Filling of Form 15G:

Form 15G has two sections.
The first part is meant for individuals who want to claim no-deduction of TDS on certain incomes. The following are the details to be filed,
 (1) Name of the Assessee (Declarant) – Name as mentioned on your PAN Card
(2) PAN of the Assessee: Valid PAN card is mandatory to file Form 15G
 (3) Status: Income tax status which can be Individual/ Hindu Undivided Family(HUF)/ AOP, whatever is applicable .
 (4) Previous Year:  the financial year for which claiming the non-deduction of TDS is to be done
(5)  Residential Status: Residential status of an individual because NRI is not allowed to submit Form 15G.
(6-12) Address: Communication address along with PIN code.
 (13-14) Email id and phone number: valid email ID and contact number for further communications.
 15 (a) Whether assessed to tax under the Income-tax Act, 1961: Tick ‘’Yes’’ if assessed to tax under the provisions of Income Tax Act, 1961 for any of the previous assessment years.
(bIf yes, latest assessment year for which assessed:  the latest assessment year for which the returns were assessed.
(16) Estimated income for which this declaration is made: In this field, the estimated income for making declaration needs to be mentioned
(17) Estimated total income of the P.Y. in which income mentioned in column 16 to be included: Total estimated income for the financial year (which includes all the income)
 (18) Details of Form No. 15G other than this form filed during the previous year, if any: If there any , already filed Form 15G anytime during the financial year, then the details of the previous declaration along with an aggregate amount of income need to be mentioned in the present declaration.
 (19) Details of income for which the declaration is filed: Last part of section 1 asks  to fill investment details for which you are filing the declaration.
There’s a second part of the form too, to be filled out by the deductor, i.e. the person who is going to deposit the tax deducted at source to the government on behalf of the tax assessee.
False declaration :
Providing a false declaration in Form 15G just for the purpose of avoiding TDS can lead to a fine and even imprisonment under Section 277 of the Income Tax Act, 1961

Form 15H:

  1. The applicant must be a senior citizen who would have turned 60 years of age by the end of the FY of submission.
  2. They must be an individual and not a firm, HUF or company.
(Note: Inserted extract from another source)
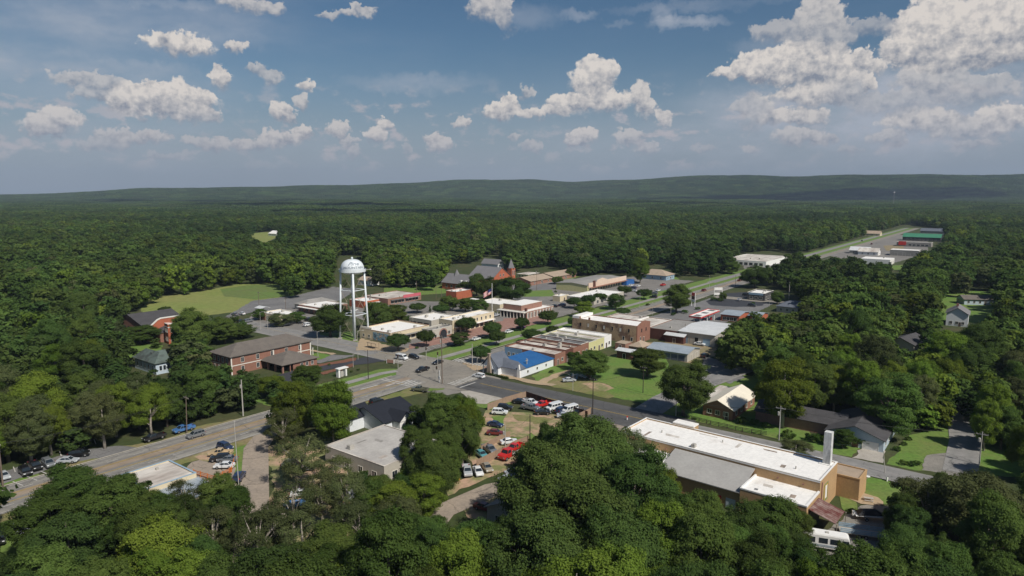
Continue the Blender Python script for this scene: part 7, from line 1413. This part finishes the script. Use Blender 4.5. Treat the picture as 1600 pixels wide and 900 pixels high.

iii. They must be a resident of India.

  1. Their total taxable income must fall below the taxable limit.

Difference between 15G/15H:
One can also use Form 15H to fulfill the TDS exemption, the only difference is Form 15G is for those who are below 60 years of age, whereas, Form 15H is for those whose age is more than 60 years.
Forgot to submit Form 15G/15H ,then
Steps to follow are mentioned below:
Step 1: Claim your TDS refund by filing an income tax return.
The only way out is to get an income tax refund by filing ITR. Upon verification, the Income Tax Department will process your request for refund back and credit the excess tax deducted for the financial year.
Option 2: Immediately submit Form 15G to avoid further deductions for the current financial year in the remaining quarters.